Anteile verkaufen oder neue Aktien emittieren Beobachter uneins ueber kuenftige Besitzverhaeltnisse bei Taligent

20.08.1993

CUPERTINO (CW) - Die Apple Corp. soll sowohl Sun Microsystems als auch Hewlett-Packard Anteile des 1991 mit der IBM gegruendeten Software-Joint-ventures Taligent angeboten haben, berichtet das amerikanische Wirtschaftsmagazin "Business-Week". Laut "Computerworld" geht es hingegen nicht um den Verkauf von Taligent-Anteilen, sondern um die Emission neuer Aktien, um so die finanzielle Basis fuer die Entwicklung eines objektorientierten Betriebssystems zu verbreitern.

Beobachter glauben Anzeichen dafuer erkannt zu haben, dass das objektorientierte Taligent-Betriebssystem nicht wie geplant bis 1996 fertiggestellt werden kann. Ausserdem unterstellen sie dem Management des Mac-Herstellers ein sinkendes Interesse an dem urspruenglich unter dem Codenamen "Pink" laufenden Vorhaben.

"Apple will mindestens die Haelfte seiner Taligent-Aktien verkaufen", zitiert "Business Week" Apple-Mitbegruender Steven Jobs, dessen heutige Firma Next mit Nextstep das erste objektorientierte Betriebssystem auf den Markt gebracht hat. Auch Analysten und Wettbewerber bestaetigen, dass Apple sein Taligent- Engagement reduzieren will. Die Gruende dafuer liegen Insidern zufolge zum einen in den finanziellen Schwierigkeiten des Unternehmens und zum anderen in der nachlassenden Bedeutung, die dem Projekt intern eingeraeumt wird, berichtet das Blatt weiter. Apple Deutschland gab zu den Spekulationen keine Stellungnahme ab, im Hause sei nichts von geplanten Aktienverkaeufen bekannt, hiess es.

Die amerikanische CW-Schwesterzeitschrift "Computerworld" hingegen berichtet etwas anderes: Da Taligent weitere finanzielle Unterstuetzung benoetige, wollen Apple und IBM neue Aktien fuer das Joint-venture emittieren, fuer die sie zur Zeit Kaeufer suchen. Bislang haetten Hewlett-Packard und Sun Microsystems Interesse an einem Einkauf bekundet, Vertraege seien allerdings noch nicht unterzeichnet worden. Unter Berufung auf nicht naeher genannte Quellen schreibt das Fachblatt weiter, dass weder Apple noch IBM ihre Aktien verkaufen werden, die Ausgabe von neuen Titeln aber den Wert ihrer Anteile verwaessern duerfte.

Urspruenglich sollte Pink, dessen Entwicklung bereits 1988 begonnen wurde, das heutige Macintosh-Betriebssystem abloesen.
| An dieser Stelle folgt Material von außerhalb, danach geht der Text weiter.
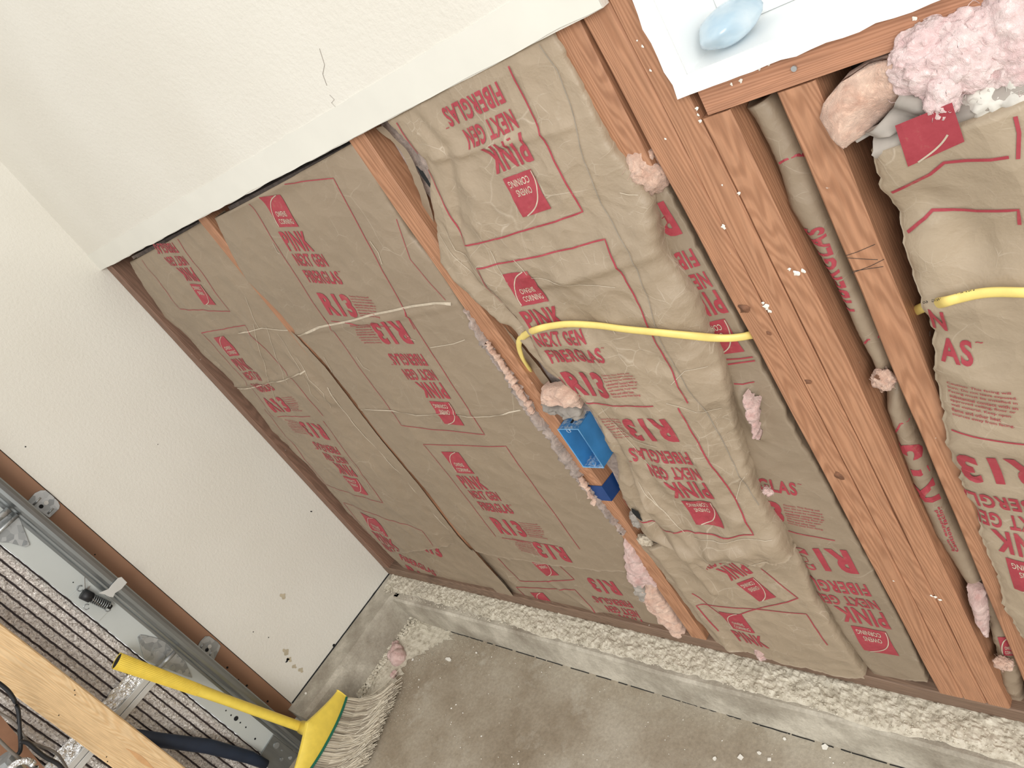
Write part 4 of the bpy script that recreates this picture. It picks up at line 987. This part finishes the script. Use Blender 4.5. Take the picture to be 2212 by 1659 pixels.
# foil panels with vertical ribs
def foil(zb, zt, nm='foil_panel'):
    V = []; Fc = []; y0, y1 = -.633, -1.30; rib = .0225; nr = int((y0 - y1) / rib); prof = []
    for r in range(nr):
        yy = y0 - r * rib; prof += [(yy, -.008, 1), (yy - .0035, -.008, 1), (yy - .0045, 0.0, 0), (yy - .012, .0035, 0), (yy - rib + .0005, 0, 0)]
    n = max(6, int((zt - zb) / .008)); m = len(prof)
    for j in range(n + 1):
        z = zb + (zt - zb) * j / n
        for k, (y, x, mm) in enumerate(prof):
            a = 1 if mm == 0 else .2
            V.append((XD - .004 + x + a * .0025 * nz(y * 160, z * 130, 3), y + .0016 * nz(y * 50, z * 90, 6), z))
    fm = []
    for j in range(n):
        for k in range(m - 1):
            a = j * m + k; Fc.append((a, a + m, a + m + 1, a + 1)); fm.append(1 if prof[k][2] and prof[k + 1][2] else 0)
    return mk(nm, V, Fc, [M_FOIL, flat('foil_groove', (.05, .035, .035), .6, .2)], door, fm=fm, smooth=False)
zr1 = at(300, 1497, 0, XD).z
foil(zr1 + .03, 2.0); foil(FL + .02, zr1 - .012)
V = []; Fc = []
for j in range(13):
    for i in range(80): V.append((XD + .004 + .006 * nz(i * .5, j * .6, 4), -.64 - i * .008, zr1 + .012 + .048 * j / 12 + .004 * nz(i * .4, 2)))
for j in range(12):
    for i in range(79): a = j * 80 + i; Fc.append((a, a + 80, a + 81, a + 1))
mk('foil_tape_strip', V, Fc, M_FTAPE, door)
mb = MB(); mb.box((XD - .01, -1.3, zr1 - .014), (XD + .010, -.628, zr1 + .001)); mb.box((XD - .01, -1.3, zr1 + .003), (XD + .010, -.628, zr1 + .018)); mb.obj('section_rail', M_ALU, door, bevel=.001)
# hinge leaves
def plate(pxs, x, th, nm, m, parent):
    mb = MB(); mb.prism([at(*q, 0, x) for q in pxs], (th, 0, 0)); return mb.obj(nm, m, parent, bevel=.0006)
hg = empty('hinge'); hg.parent = door
plate([(297, 1376), (303, 1371), (312, 1372), (345, 1380), (362, 1390), (385, 1415), (400, 1430), (414, 1464), (400, 1460), (340, 1436), (311, 1424), (301, 1390)], XD + .001, .003, 'hinge_leaf', M_GALV, hg)
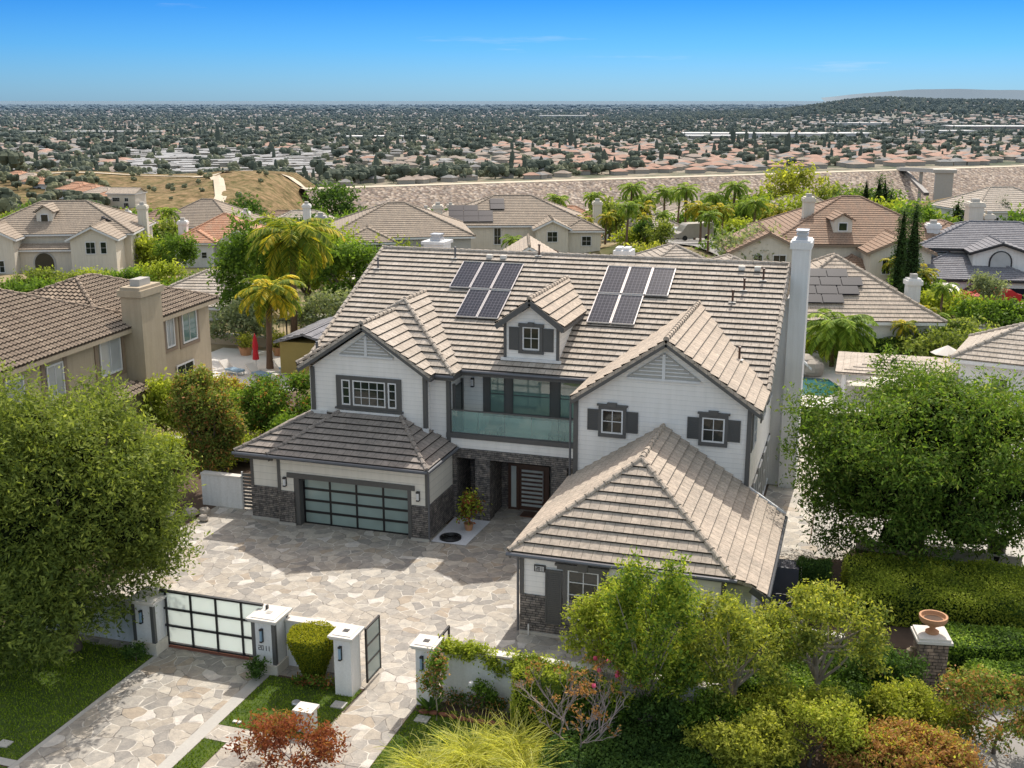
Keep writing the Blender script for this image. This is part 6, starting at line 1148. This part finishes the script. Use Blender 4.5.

Nach der 1991 vereinbarten Kooperation mit der IBM entschlossen sich die Beteiligten jedoch, die in Pink investierte Arbeit in das Joint-venture Taligent einzubringen und das Projekt unter dem Firmennamen zu betreiben.

Apples Softwarestrategie ist allerdings nicht mehr eindeutig. Die Zeiten, in denen der Mac-Hersteller - neben dem wenig erfolgreichen Unix-Derivat

A/UX - ausschliesslich auf dem eigenen Betriebssystem aufbaute, sind vorbei. Die Kalifornier wollen mit ihren Anfang 1994 auf dem Markt erscheinenden Power-PCs, deren Innenleben von einem von IBM und Motorola entwickelten RISC-Prozessor bestimmt wird, ihre Praesenz im Unix-Markt erhoehen. Auf den neuen Apple-Maschinen soll neben dem Mac-OS auch das in erster Linie auf IBMs AIX aufbauende Betriebssystem Power Open laufen.

Beobachter befuerchten, dass es Taligent nicht schaffen wird, bis 1996 ein objektorientiertes Betriebssystem auf die Beine zu stellen. Um die Sache zu beschleunigen, will Taligent-CEO Joseph Guglielmi die Entwicklungszeit durch Anleihen bei anderen Herstellern abkuerzen: Laut "Business-Week" baut er auf bereits existierenden Technologien von IBM und anderen auf, anstatt das Betriebssystem vollstaendig selbst zu erarbeiten. Diese Taktik werfe die Frage auf, ob das Produkt bei Fertigstellung noch Vorteile gegenueber Microsofts Cairo und Suns Distributed Objects Everywhere aufweise, die bereits fuer 1995 angekuendigt sind.